MARIA JULIETA MENDES DIAS
& PAULO MENDES PINTO

Maria de Magdala
a Mulher – a construção
do Culto – o caminho dos Mitos

3.2. O culto das virgens e da castidade

Em pleno complemento ao que antes foi tratado, a metáfora negativa da prostituição, complementando o sentido da leitura do significado dessa noção na fenomenologia do religioso, encontramos a ideia de virgindade.

Se, no que diz respeito à metáfora da prostituição, nos centrámos na raiz geneológica mais directa do cristianismo, o judaísmo, no que diz respeito à noção de virgindade, vamos dar especial atenção ao mundo de Roma, o campo onde será semeada a religião dos seguidores de Cristo.

Neste caso, a realidade que toma maior interesse é a das Vestais, em Roma. Neste caso, a virgindade surge como o paralelo da situação apresentada em capítulo anterior, sobre a prostituição divina, dentro do modelo do «serviço divino» prestado no feminino.

Tal como no caso da prostituição, a funcionalidade primeira desta função/situação do culto é a de uma vertente específica da sua sexualidade – uma implica a efectivação plena dessa sexualidade em culto constante, a outra implica a negação dessa mesma prática, tornando-se numa meta-prostituição.

Mas qual a funcionalidade desta forma de culto? A virgindade de uma vestal bastava-se por si. Nenhum rito específico era centrado na sua virgindade; bastava sê-lo. E era exactamente essa a essência dessa situação que lhe conferia um tamanho poder na gestão política da cidade. A virgindade de uma vestal era radicalmente diferente da castidade de uma futura matrona. No primeiro caso, a valoração atingia o próprio equilíbrio da cidade, do todo orgânico. A virgindade de uma Vestal implicava a gestão do caos e da morte aplicada ao próprio estado; a virgindade do corpo das Vestais era tida como um dado essencial para a boa acção política da cidade. Como única tarefa que lhes era obrigatória, eram elas que mantinham acesa a chama da cidade, uma chama que nunca poderia extinguir-se.

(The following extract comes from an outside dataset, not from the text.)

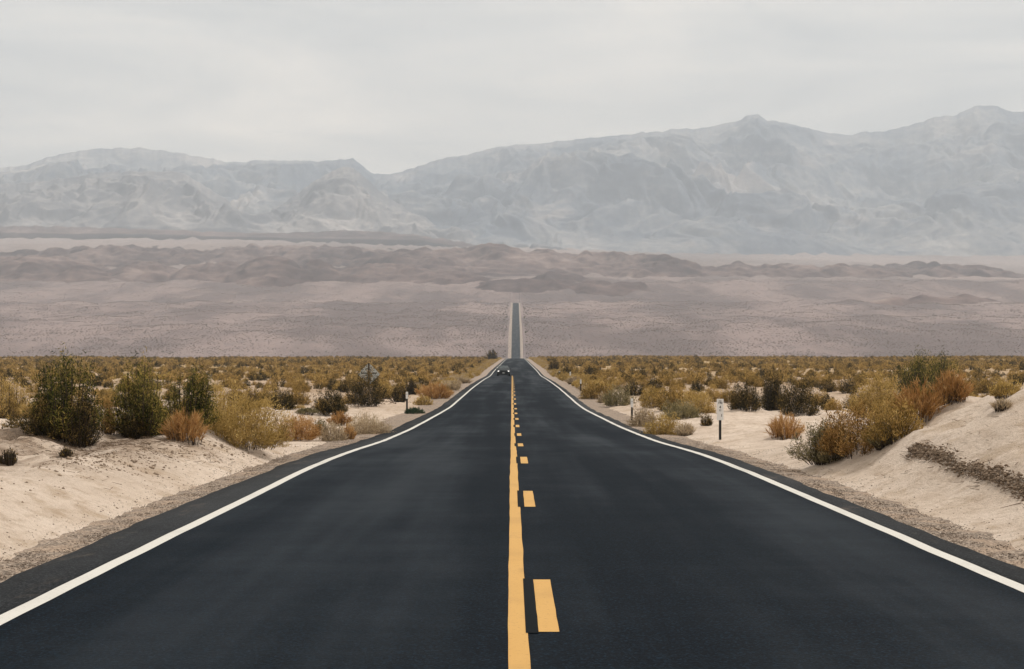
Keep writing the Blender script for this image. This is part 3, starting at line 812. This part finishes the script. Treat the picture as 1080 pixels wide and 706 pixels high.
# keep the sand flat round the white marker open
keep &= ~((pts[:, 1] < 62) & (np.abs(off) < 17) & (off > 0))
keep &= ~((pts[:, 1] < 62) & (off < 0) & (off > -13))
for (ox, oy, orad) in occupied:
    if oy > 30: keep &= np.hypot(pts[:, 0] - ox, (pts[:, 1] - oy) * .7) > orad + .7
pts = pts[keep]
order = np.argsort(pts[:, 1]); pts = pts[order]
z = ground(pts[:, 0], pts[:, 1])
ang = rng.uniform(0, 2 * np.pi, len(pts))
scl = rng.uniform(.45, 1.05, len(pts)) * np.interp(pts[:, 1], [40, 120, 400], [.85, .95, 1.05])
kindx = rng.choice(len(MID), len(pts), p=[.17, .16, .13, .12, .12, .14, .05, .11])
inframe = np.abs(pts[:, 0]) < .362 * pts[:, 1] + 1.0
single = np.zeros(len(pts), bool)
single[np.where(inframe)[0][:235]] = True
for i in np.where(single)[0]:
    mat, me = MID[kindx[i]]
    o = link('scrub_bush', me, None, (pts[i, 0], pts[i, 1], z[i] - .03))
    o.rotation_euler = (0, 0, ang[i]); o.scale = (scl[i] * rng.uniform(.85, 1.2), scl[i] * rng.uniform(.85, 1.2), scl[i])
    sd = 'left' if pts[i, 0] < xc(pts[i, 1]) else 'right'
    tag(o, f'{KIND_TXT[mat]} scattered on the sandy plain to the {sd} of the road', 'bush', f'{KIND_TXT[mat]}es on the plain {sd} of the road')

def gn_field(name, P, ang, scl, idx, meshes, label=None):
    """one object that scatters plant meshes over points"""
    me = bpy.data.meshes.new(name)
    me.vertices.add(len(P)); me.vertices.foreach_set('co', np.asarray(P, np.float32).ravel())
    for nm, arr, ty in (('rot', ang, 'FLOAT'), ('scl', scl, 'FLOAT'), ('idx', idx, 'INT')):
        at = me.attributes.new(nm, ty, 'POINT')
        at.data.foreach_set('value', np.asarray(arr, np.float32 if ty == 'FLOAT' else np.int32))
    o = link(name, me)
    tag(o, kind='stuff')
    if label: o['label'] = label
    src = bpy.data.collections.new(name + '_kinds')
    ng = bpy.data.node_groups.new(name, 'GeometryNodeTree')
    ng.interface.new_socket('Geometry', in_out='INPUT', socket_type='NodeSocketGeometry')
    ng.interface.new_socket('Geometry', in_out='OUTPUT', socket_type='NodeSocketGeometry')
    n, l = ng.nodes, ng.links
    gi = n.new('NodeGroupInput'); go = n.new('NodeGroupOutput'); j = n.new('GeometryNodeJoinGeometry')
    def attr(nm, ty):
        q = n.new('GeometryNodeInputNamedAttribute'); q.data_type = ty; q.inputs['Name'].default_value = nm
        return q.outputs['Attribute']
    comb = n.new('ShaderNodeCombineXYZ'); l.new(attr('rot', 'FLOAT'), comb.inputs['Z'])
    for k, pm in enumerate(meshes):
        so = bpy.data.objects.new(name + '_kind', pm)
        src.objects.link(so)
        oi = n.new('GeometryNodeObjectInfo'); oi.inputs['Object'].default_value = so; oi.inputs['As Instance'].default_value = True
        cmp = n.new('FunctionNodeCompare'); cmp.data_type = 'INT'; cmp.operation = 'EQUAL'
        l.new(attr('idx', 'INT'), cmp.inputs[2]); cmp.inputs[3].default_value = k
        ip = n.new('GeometryNodeInstanceOnPoints')
        l.new(gi.outputs[0], ip.inputs['Points']); l.new(cmp.outputs[0], ip.inputs['Selection'])
        l.new(oi.outputs['Geometry'], ip.inputs['Instance']); l.new(comb.outputs[0], ip.inputs['Rotation'])
        l.new(attr('scl', 'FLOAT'), ip.inputs['Scale'])
        l.new(ip.outputs[0], j.inputs[0])
    l.new(j.outputs[0], go.inputs[0])
    md = o.modifiers.new('scatter', 'NODES'); md.node_group = ng
    return o

LOW = []
for k, (mat, st, w, h) in enumerate([('leaf_olive', 'dome', 1.6, .9), ('leaf_olive', 'dome', 1.3, .8), ('leaf_gold', 'dome', 1.5, .7), ('leaf_olive', 'vase', 1.4, 1.0),
                                     ('leaf_dark', 'dome', 1.5, 1.0), ('leaf_olive', 'dome', 1.8, .9), ('leaf_gold', 'tuft', 1.4, .6), ('leaf_dark', 'vase', 1.4, 1.1)]):
    LOW.append(proto_mesh('far_scrub', 760 + k, st, w, h, 520, 60, .20, .075, mat))
rest = ~single
gn_field('scrub', np.stack([pts[rest, 0], pts[rest, 1], z[rest] - .03], -1), ang[rest], scl[rest], kindx[rest], LOW)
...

Neste sentido, a virgindade era, de facto, uma representação ritualizada da integridade de Roma, da sua identidade, da efectiva funcionalidade dos seus conceitos identitários e religiosos. Eram duras as penas, a morte, a aplicar a uma Vestal que perdesse a virgindade.

Rómulo, o mítico fundador da cidade, era filho de uma Vestal, o resultado simbólico dessa integridade, dessa representatividade da realidade colectiva. Ao mesmo tempo, e mostrando-nos mais uma vez que a prostituição não era, em si, mácula, como a entendemos agora, esse mesmo Rómulo, filho de uma virgem, é criado por uma loba, isto é, uma prostituta, Acca Larentia… o nascimento de Roma está assim definido neste duplo referencial claramente complementar (ver Tito Lívio, História de Roma, l. I, cp. IV e V).

Filho de uma Virgem e criado por uma prostituta, rapidamente a imagem de Jesus nos surgem em paralelo. Maria Madalena sempre será uma figura caminhante, lado a lado, com a Virgem Maria. A sua complementaridade é plena.

Mas Maria Madalena não surge apenas nesta macro visão da vida Jesus e de Rómulo. Madalena é também, pela sua vertente profundamente negativa, a negação desta ideia identitária de Roma. Roma via-se, guardava os seus símbolos, nesse colégio de mulheres que conservavam, durante mais de duas dezenas de anos, a sua castidade.

O cristianismo que se desenvolverá nesse quadro cultural não passou ao lado desta leitura orgânica do todo social: não será por simples acaso, nem apenas porque em Roma já pouco se sabia de grego no século VI, que Maria Madalena é assimilada à figura da prostituta.